╔══

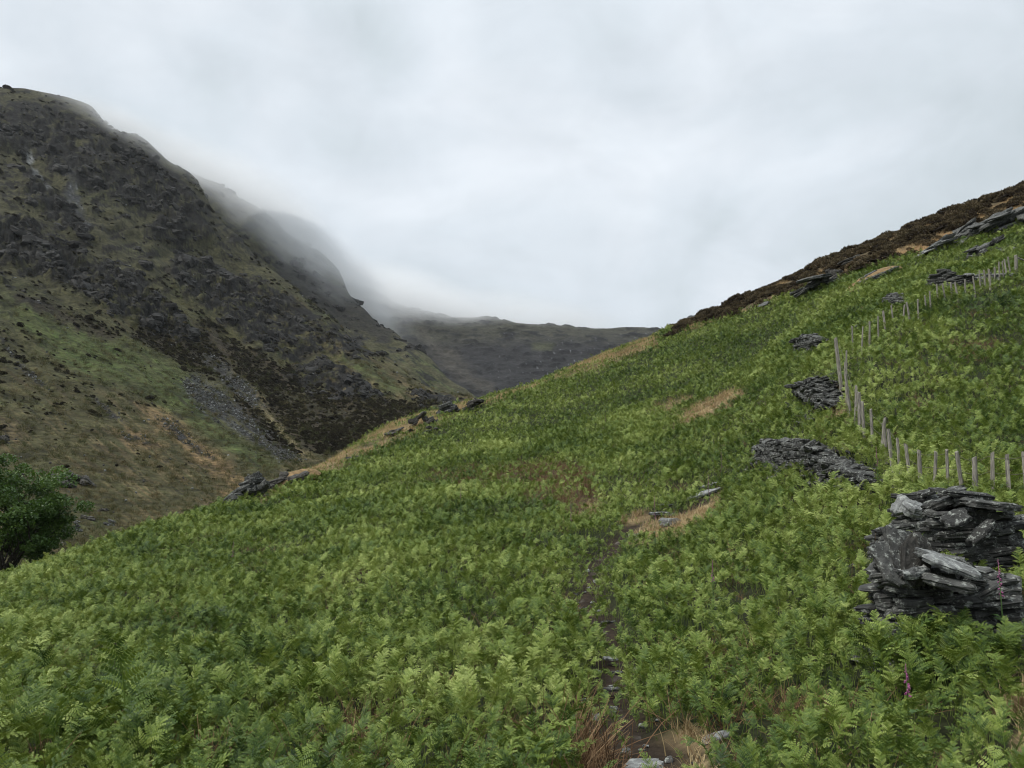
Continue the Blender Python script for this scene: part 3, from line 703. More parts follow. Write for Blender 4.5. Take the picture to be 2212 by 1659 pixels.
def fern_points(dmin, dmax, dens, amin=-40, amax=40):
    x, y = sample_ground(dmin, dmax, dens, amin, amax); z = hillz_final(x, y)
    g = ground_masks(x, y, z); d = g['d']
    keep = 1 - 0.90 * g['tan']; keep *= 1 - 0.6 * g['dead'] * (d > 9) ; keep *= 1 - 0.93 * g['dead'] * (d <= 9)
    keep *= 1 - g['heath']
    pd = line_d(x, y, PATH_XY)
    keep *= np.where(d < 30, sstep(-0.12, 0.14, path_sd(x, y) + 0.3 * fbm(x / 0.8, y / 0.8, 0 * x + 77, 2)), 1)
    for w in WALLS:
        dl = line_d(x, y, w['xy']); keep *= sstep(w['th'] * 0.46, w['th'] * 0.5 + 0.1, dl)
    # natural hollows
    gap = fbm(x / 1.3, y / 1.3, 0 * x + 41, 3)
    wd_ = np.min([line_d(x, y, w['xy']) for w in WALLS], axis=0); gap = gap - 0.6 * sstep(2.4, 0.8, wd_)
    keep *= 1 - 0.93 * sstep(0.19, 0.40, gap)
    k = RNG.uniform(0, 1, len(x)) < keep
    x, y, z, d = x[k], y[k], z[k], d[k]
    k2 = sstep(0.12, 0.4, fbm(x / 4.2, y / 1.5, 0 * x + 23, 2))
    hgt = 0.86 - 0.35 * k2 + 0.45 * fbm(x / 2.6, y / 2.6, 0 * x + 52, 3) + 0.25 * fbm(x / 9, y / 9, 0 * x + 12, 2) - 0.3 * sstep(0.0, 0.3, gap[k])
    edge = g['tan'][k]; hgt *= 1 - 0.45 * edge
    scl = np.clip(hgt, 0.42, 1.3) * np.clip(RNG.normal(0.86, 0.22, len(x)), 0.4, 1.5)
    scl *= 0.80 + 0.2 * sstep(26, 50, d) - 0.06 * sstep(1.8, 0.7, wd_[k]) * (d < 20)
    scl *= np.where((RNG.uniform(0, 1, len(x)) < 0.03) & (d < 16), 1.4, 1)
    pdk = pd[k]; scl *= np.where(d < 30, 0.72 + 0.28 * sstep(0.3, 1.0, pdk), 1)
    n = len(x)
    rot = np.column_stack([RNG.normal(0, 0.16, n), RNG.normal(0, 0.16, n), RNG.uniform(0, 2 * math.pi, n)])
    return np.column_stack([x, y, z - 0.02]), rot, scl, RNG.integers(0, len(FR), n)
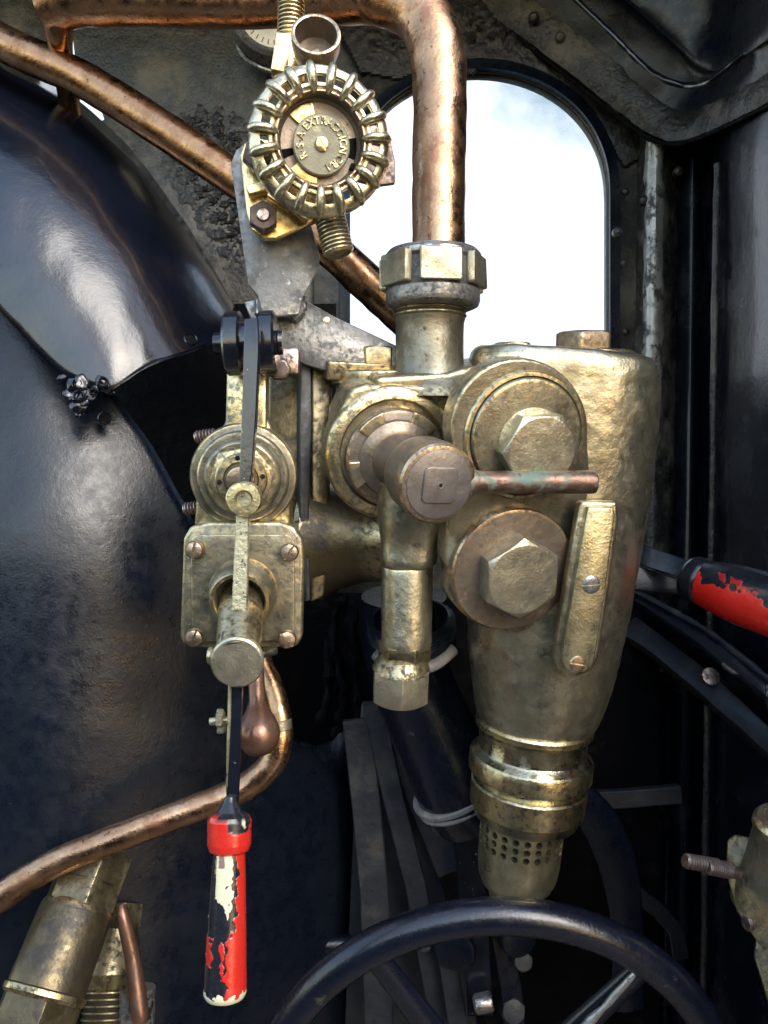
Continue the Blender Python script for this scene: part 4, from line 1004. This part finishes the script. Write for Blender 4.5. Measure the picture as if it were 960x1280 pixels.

╚══

### INSTRUCTION
Repeat the data exactly, dropping every picture it holds.

### RESULT OF THE TASK
Continue the Blender Python script for this scene: part 3, from line 703. More parts follow. Write for Blender 4.5. Take the picture to be 2212 by 1659 pixels.
def fern_points(dmin, dmax, dens, amin=-40, amax=40):
    x, y = sample_ground(dmin, dmax, dens, amin, amax); z = hillz_final(x, y)
    g = ground_masks(x, y, z); d = g['d']
    keep = 1 - 0.90 * g['tan']; keep *= 1 - 0.6 * g['dead'] * (d > 9) ; keep *= 1 - 0.93 * g['dead'] * (d <= 9)
    keep *= 1 - g['heath']
    pd = line_d(x, y, PATH_XY)
    keep *= np.where(d < 30, sstep(-0.12, 0.14, path_sd(x, y) + 0.3 * fbm(x / 0.8, y / 0.8, 0 * x + 77, 2)), 1)
    for w in WALLS:
        dl = line_d(x, y, w['xy']); keep *= sstep(w['th'] * 0.46, w['th'] * 0.5 + 0.1, dl)
    # natural hollows
    gap = fbm(x / 1.3, y / 1.3, 0 * x + 41, 3)
    wd_ = np.min([line_d(x, y, w['xy']) for w in WALLS], axis=0); gap = gap - 0.6 * sstep(2.4, 0.8, wd_)
    keep *= 1 - 0.93 * sstep(0.19, 0.40, gap)
    k = RNG.uniform(0, 1, len(x)) < keep
    x, y, z, d = x[k], y[k], z[k], d[k]
    k2 = sstep(0.12, 0.4, fbm(x / 4.2, y / 1.5, 0 * x + 23, 2))
    hgt = 0.86 - 0.35 * k2 + 0.45 * fbm(x / 2.6, y / 2.6, 0 * x + 52, 3) + 0.25 * fbm(x / 9, y / 9, 0 * x + 12, 2) - 0.3 * sstep(0.0, 0.3, gap[k])
    edge = g['tan'][k]; hgt *= 1 - 0.45 * edge
    scl = np.clip(hgt, 0.42, 1.3) * np.clip(RNG.normal(0.86, 0.22, len(x)), 0.4, 1.5)
    scl *= 0.80 + 0.2 * sstep(26, 50, d) - 0.06 * sstep(1.8, 0.7, wd_[k]) * (d < 20)
    scl *= np.where((RNG.uniform(0, 1, len(x)) < 0.03) & (d < 16), 1.4, 1)
    pdk = pd[k]; scl *= np.where(d < 30, 0.72 + 0.28 * sstep(0.3, 1.0, pdk), 1)
    n = len(x)
    rot = np.column_stack([RNG.normal(0, 0.16, n), RNG.normal(0, 0.16, n), RNG.uniform(0, 2 * math.pi, n)])
    return np.column_stack([x, y, z - 0.02]), rot, scl, RNG.integers(0, len(FR), n)
Continue the Blender Python script for this scene: part 4, from line 1004. This part finishes the script. Write for Blender 4.5. Measure the picture as if it were 960x1280 pixels.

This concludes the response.